====== ITEMS

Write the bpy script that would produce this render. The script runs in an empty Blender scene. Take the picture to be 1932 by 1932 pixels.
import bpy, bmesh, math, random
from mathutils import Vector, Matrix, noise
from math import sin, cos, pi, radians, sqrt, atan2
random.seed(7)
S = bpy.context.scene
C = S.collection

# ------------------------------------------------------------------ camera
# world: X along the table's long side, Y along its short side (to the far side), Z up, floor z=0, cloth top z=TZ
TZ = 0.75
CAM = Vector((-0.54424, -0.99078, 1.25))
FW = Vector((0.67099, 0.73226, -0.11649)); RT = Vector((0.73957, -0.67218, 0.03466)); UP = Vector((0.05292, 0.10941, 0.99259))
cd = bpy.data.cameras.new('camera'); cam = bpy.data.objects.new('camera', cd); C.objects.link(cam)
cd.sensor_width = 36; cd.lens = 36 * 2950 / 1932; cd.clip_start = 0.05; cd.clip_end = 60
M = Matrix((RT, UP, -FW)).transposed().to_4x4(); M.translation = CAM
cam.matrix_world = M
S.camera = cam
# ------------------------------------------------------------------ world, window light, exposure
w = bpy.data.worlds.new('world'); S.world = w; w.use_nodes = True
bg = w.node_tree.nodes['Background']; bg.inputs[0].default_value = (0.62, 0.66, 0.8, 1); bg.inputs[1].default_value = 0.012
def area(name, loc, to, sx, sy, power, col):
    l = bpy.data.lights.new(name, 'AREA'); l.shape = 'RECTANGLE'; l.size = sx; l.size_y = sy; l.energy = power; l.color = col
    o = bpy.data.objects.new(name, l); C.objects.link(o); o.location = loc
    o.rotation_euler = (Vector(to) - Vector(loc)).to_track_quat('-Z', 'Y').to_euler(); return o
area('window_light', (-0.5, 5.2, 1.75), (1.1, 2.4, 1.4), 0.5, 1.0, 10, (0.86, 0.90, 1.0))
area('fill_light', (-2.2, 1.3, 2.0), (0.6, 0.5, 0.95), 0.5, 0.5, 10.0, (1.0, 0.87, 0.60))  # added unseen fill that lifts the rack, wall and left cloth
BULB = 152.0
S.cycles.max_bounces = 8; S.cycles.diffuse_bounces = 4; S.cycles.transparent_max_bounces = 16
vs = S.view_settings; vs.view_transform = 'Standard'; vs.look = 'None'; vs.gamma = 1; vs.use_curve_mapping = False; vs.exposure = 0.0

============
====== ITEMS

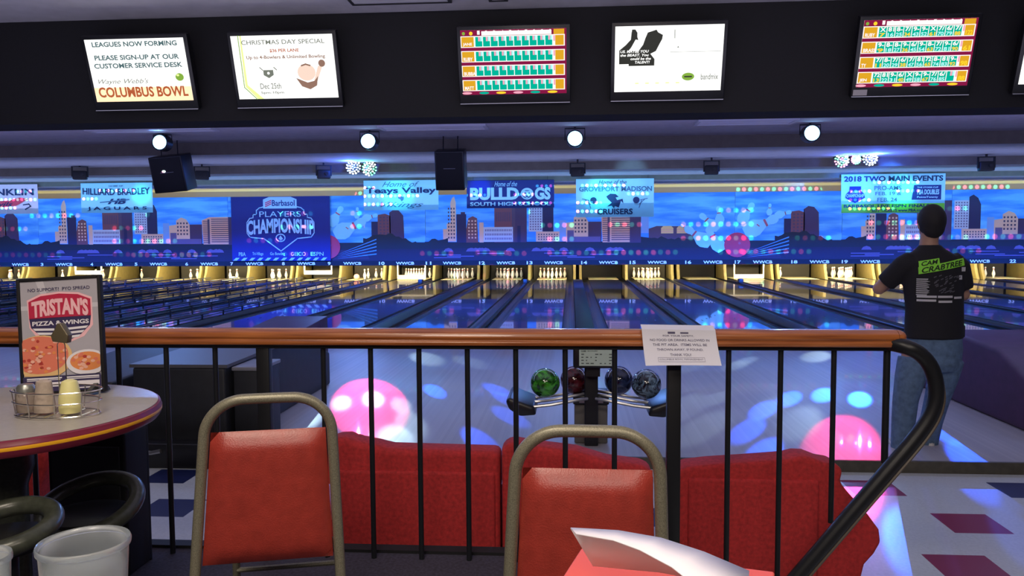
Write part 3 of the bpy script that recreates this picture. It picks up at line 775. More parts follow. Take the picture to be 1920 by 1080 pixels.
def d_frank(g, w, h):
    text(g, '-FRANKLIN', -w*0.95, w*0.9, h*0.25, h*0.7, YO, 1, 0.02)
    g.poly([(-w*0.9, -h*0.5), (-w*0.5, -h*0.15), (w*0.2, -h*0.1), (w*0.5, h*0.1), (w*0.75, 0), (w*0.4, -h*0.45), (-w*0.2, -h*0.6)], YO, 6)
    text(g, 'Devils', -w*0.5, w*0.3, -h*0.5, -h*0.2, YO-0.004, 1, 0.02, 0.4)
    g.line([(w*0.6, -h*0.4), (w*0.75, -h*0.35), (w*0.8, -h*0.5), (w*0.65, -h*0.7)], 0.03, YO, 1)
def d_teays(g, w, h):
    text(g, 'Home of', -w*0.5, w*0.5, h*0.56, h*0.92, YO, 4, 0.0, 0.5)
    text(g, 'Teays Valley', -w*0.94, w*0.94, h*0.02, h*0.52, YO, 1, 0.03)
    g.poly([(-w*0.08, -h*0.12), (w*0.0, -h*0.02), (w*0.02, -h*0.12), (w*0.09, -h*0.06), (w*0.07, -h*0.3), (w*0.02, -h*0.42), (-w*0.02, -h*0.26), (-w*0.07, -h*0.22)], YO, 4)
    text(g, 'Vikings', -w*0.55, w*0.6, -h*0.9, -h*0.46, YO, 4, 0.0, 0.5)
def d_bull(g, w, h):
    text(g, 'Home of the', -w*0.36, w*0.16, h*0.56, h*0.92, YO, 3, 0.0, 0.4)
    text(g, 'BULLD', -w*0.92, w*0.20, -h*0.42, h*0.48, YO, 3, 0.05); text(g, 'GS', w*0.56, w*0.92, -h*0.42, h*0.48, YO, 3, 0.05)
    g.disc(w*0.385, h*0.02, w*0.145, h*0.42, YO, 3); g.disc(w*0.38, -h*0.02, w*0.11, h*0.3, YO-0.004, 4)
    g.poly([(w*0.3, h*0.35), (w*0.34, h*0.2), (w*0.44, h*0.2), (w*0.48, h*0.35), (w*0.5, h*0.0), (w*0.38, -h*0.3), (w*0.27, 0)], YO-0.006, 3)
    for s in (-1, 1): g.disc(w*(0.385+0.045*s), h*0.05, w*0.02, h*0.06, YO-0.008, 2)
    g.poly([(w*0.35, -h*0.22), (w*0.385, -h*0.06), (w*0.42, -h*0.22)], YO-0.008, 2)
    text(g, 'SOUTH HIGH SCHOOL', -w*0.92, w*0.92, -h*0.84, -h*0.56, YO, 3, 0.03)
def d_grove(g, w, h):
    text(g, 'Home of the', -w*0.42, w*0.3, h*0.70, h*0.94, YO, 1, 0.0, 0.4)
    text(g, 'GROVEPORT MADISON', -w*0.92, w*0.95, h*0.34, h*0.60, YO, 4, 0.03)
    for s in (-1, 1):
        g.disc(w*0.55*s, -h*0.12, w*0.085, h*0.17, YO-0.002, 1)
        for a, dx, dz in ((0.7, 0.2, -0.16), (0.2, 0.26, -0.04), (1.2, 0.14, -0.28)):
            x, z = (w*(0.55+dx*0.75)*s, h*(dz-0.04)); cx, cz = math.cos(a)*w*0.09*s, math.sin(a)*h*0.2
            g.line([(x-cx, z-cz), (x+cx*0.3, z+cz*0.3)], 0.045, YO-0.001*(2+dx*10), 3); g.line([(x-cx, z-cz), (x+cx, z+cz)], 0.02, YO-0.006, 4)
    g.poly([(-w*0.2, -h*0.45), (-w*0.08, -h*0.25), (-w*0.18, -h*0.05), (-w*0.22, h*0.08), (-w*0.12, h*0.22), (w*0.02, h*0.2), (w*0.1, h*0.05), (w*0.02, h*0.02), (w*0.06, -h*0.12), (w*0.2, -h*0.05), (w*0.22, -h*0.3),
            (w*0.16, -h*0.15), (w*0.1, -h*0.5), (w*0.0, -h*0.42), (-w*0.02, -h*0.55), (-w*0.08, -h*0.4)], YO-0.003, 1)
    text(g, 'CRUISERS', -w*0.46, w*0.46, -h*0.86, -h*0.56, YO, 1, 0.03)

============

BRIEF => This exercise asks for the lines from the line with "Write the bpy" to the line with "C = S.collection", both lines included, set down exactly and with nothing else.

FULL ANSWER =>
Write the bpy script that would produce this render. The script runs in an empty Blender scene. Take the picture to be 1932 by 1932 pixels.
import bpy, bmesh, math, random
from mathutils import Vector, Matrix, noise
from math import sin, cos, pi, radians, sqrt, atan2
random.seed(7)
S = bpy.context.scene
C = S.collection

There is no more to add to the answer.